**THE EXERCISE:**
All of the data below should be written out exactly.

**RECORDS PROVIDED:**
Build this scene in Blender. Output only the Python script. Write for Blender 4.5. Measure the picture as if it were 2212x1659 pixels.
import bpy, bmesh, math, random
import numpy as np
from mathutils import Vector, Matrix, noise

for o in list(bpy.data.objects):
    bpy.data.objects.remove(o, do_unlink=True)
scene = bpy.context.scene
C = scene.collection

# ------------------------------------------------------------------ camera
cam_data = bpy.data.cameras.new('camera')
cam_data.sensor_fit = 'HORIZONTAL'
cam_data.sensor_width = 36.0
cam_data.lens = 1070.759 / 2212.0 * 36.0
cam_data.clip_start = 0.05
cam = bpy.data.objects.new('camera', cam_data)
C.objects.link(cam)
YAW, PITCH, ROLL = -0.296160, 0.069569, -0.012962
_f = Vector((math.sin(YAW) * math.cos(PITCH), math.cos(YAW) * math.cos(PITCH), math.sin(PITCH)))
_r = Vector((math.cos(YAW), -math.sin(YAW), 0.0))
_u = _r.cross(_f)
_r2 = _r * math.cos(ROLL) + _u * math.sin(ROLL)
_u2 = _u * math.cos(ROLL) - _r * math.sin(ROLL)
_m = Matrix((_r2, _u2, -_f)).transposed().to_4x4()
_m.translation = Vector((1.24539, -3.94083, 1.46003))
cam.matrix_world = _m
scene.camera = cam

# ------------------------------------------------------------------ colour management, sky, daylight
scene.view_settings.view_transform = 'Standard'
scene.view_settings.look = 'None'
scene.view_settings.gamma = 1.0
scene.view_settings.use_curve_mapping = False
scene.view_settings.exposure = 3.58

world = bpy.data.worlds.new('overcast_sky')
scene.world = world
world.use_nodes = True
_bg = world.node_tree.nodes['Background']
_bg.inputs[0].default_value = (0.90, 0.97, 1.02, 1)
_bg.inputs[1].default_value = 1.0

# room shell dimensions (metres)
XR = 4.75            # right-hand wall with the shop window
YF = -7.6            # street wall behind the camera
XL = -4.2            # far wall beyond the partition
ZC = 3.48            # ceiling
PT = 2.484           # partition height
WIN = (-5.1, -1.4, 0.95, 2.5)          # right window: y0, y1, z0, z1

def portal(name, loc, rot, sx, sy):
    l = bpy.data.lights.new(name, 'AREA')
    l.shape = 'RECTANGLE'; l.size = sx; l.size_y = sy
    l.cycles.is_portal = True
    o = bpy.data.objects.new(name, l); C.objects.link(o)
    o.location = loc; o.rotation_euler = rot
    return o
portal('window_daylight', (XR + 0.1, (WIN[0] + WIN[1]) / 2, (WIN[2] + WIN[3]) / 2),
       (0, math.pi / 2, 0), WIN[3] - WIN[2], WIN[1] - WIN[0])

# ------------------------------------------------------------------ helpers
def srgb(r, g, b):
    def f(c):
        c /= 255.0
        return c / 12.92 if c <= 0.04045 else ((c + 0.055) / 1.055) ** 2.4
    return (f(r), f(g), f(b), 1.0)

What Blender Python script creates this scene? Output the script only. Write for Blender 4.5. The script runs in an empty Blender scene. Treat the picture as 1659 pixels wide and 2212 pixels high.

**RESULT OF THIS TASK:**
Build this scene in Blender. Output only the Python script. Write for Blender 4.5. Measure the picture as if it were 2212x1659 pixels.
import bpy, bmesh, math, random
import numpy as np
from mathutils import Vector, Matrix, noise

for o in list(bpy.data.objects):
    bpy.data.objects.remove(o, do_unlink=True)
scene = bpy.context.scene
C = scene.collection

# ------------------------------------------------------------------ camera
cam_data = bpy.data.cameras.new('camera')
cam_data.sensor_fit = 'HORIZONTAL'
cam_data.sensor_width = 36.0
cam_data.lens = 1070.759 / 2212.0 * 36.0
cam_data.clip_start = 0.05
cam = bpy.data.objects.new('camera', cam_data)
C.objects.link(cam)
YAW, PITCH, ROLL = -0.296160, 0.069569, -0.012962
_f = Vector((math.sin(YAW) * math.cos(PITCH), math.cos(YAW) * math.cos(PITCH), math.sin(PITCH)))
_r = Vector((math.cos(YAW), -math.sin(YAW), 0.0))
_u = _r.cross(_f)
_r2 = _r * math.cos(ROLL) + _u * math.sin(ROLL)
_u2 = _u * math.cos(ROLL) - _r * math.sin(ROLL)
_m = Matrix((_r2, _u2, -_f)).transposed().to_4x4()
_m.translation = Vector((1.24539, -3.94083, 1.46003))
cam.matrix_world = _m
scene.camera = cam

# ------------------------------------------------------------------ colour management, sky, daylight
scene.view_settings.view_transform = 'Standard'
scene.view_settings.look = 'None'
scene.view_settings.gamma = 1.0
scene.view_settings.use_curve_mapping = False
scene.view_settings.exposure = 3.58

world = bpy.data.worlds.new('overcast_sky')
scene.world = world
world.use_nodes = True
_bg = world.node_tree.nodes['Background']
_bg.inputs[0].default_value = (0.90, 0.97, 1.02, 1)
_bg.inputs[1].default_value = 1.0

# room shell dimensions (metres)
XR = 4.75            # right-hand wall with the shop window
YF = -7.6            # street wall behind the camera
XL = -4.2            # far wall beyond the partition
ZC = 3.48            # ceiling
PT = 2.484           # partition height
WIN = (-5.1, -1.4, 0.95, 2.5)          # right window: y0, y1, z0, z1

def portal(name, loc, rot, sx, sy):
    l = bpy.data.lights.new(name, 'AREA')
    l.shape = 'RECTANGLE'; l.size = sx; l.size_y = sy
    l.cycles.is_portal = True
    o = bpy.data.objects.new(name, l); C.objects.link(o)
    o.location = loc; o.rotation_euler = rot
    return o
portal('window_daylight', (XR + 0.1, (WIN[0] + WIN[1]) / 2, (WIN[2] + WIN[3]) / 2),
       (0, math.pi / 2, 0), WIN[3] - WIN[2], WIN[1] - WIN[0])

# ------------------------------------------------------------------ helpers
def srgb(r, g, b):
    def f(c):
        c /= 255.0
        return c / 12.92 if c <= 0.04045 else ((c + 0.055) / 1.055) ** 2.4
    return (f(r), f(g), f(b), 1.0)

What Blender Python script creates this scene? Output the script only. Write for Blender 4.5. The script runs in an empty Blender scene. Treat the picture as 1659 pixels wide and 2212 pixels high.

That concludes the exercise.